Electrochemical Properties of the 3D Printed Graphite/Nylon Electrodes Manufactured by Selective Laser Sintering

Additive manufacturing, known as 3D printing, is vigorously involved in various industrial sectors due to the ability of rapid prototyping and customization, nowadays. While, material design and fabrication of composite materials, meeting the desired architecture and properties, are another promising application of additive manufacturing. For instance, additive manufacturing of the material exhibiting electrochemical properties is beneficial for the development of freestanding electrodes that might be used in electrochemical energy storage devices.
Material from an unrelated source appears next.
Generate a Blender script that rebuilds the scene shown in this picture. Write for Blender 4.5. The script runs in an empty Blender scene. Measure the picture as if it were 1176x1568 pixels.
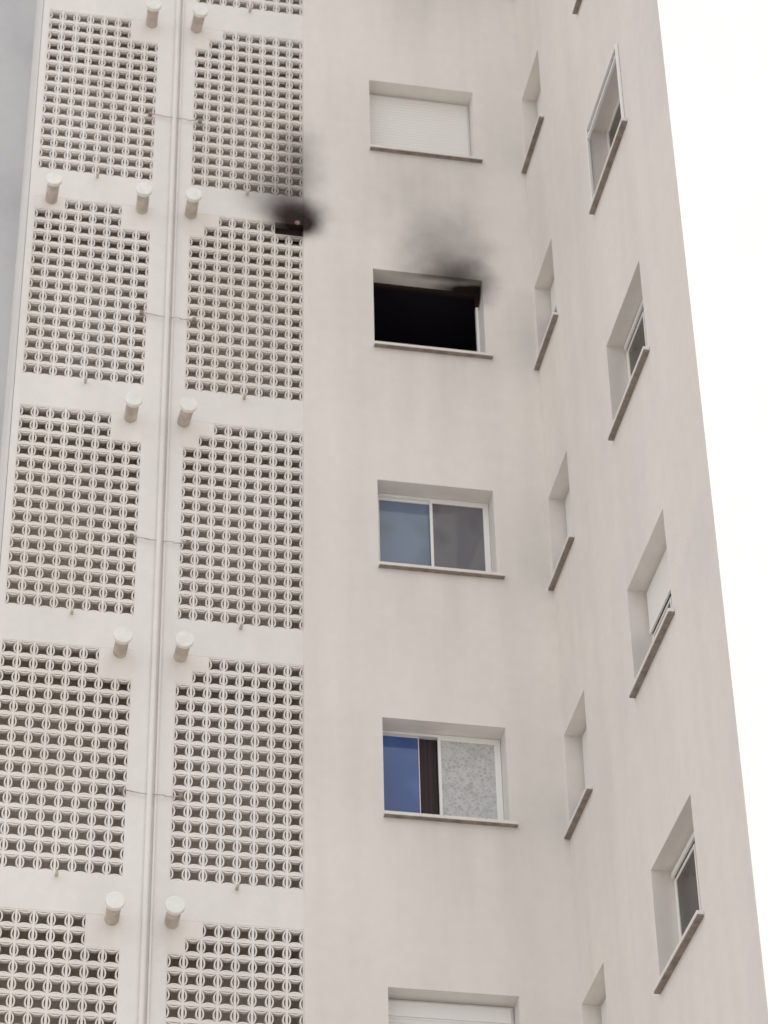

Herein, the graphite/nylon composite with a very high carbon ratio of 30 wt. % was produced by selective laser sintering to bridge the gap and expand the 3D printing of electrochemical energy storage devices. The conducted material characterization demonstrated the porous structure of the 3D printed graphite/nylon composite with uniform distribution of the compounds, and the absence of chemical interactions between them during selective laser sintering. The electrochemical properties of the composite were investigated in acidic, neutral, and alkaline electrolytes. The tested 3D printed material demonstrated a capacitive behaviour and a stable electrochemical performance with average capacitance retention of 95%. The findings open new frontiers for the development and improvement of the production of electrochemically active materials for energy storage devices via additive manufacturing technologies.